Christianity, which was strictly controlled in China during the first decades of Communist rule, began to flourish after the death of Mao Zedong in 1976, as the officially atheist party relaxed its grip on society. Some estimates now put the number of Chinese faithful at more than 100 million, far more than when foreign missionaries and priests were expelled after the Communist takeover in 1949. Many churches are sanctioned by the government, but others operate outside the official sphere.

But since President Xi Jinping rose to the top party and government posts starting in 2012, there has been a new focus on reining in foreign influences that are seen as threatening the party’s grip on power.

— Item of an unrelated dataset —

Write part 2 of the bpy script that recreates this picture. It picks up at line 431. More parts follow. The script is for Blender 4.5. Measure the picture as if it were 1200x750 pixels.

In Zhejiang, the campaign against crosses can be traced to a visit to Wenzhou in October 2013 by Xia Baolong, the Communist Party’s top official in the province. He was upset that one officially sanctioned house of worship, the Sanjiang Church, dominated the local skyline with its 180-foot spire, The New York Times reported in May 2014.

The Sanjiang church was demolished in April of last year, and crosses on churches across the province have been taken down, a process that has often led to confrontations between parishioners and the police.

“We feel helpless and don’t know what to do next,” said a pastor at one Wenzhou church, who spoke on the condition of anonymity because he feared government retaliation.

The pastor, who once served on a government-sanctioned committee that oversaw churches, said more crosses had recently been removed in the area. “We thought the storm of toppling crosses had stopped,” he said, “but it hasn’t.”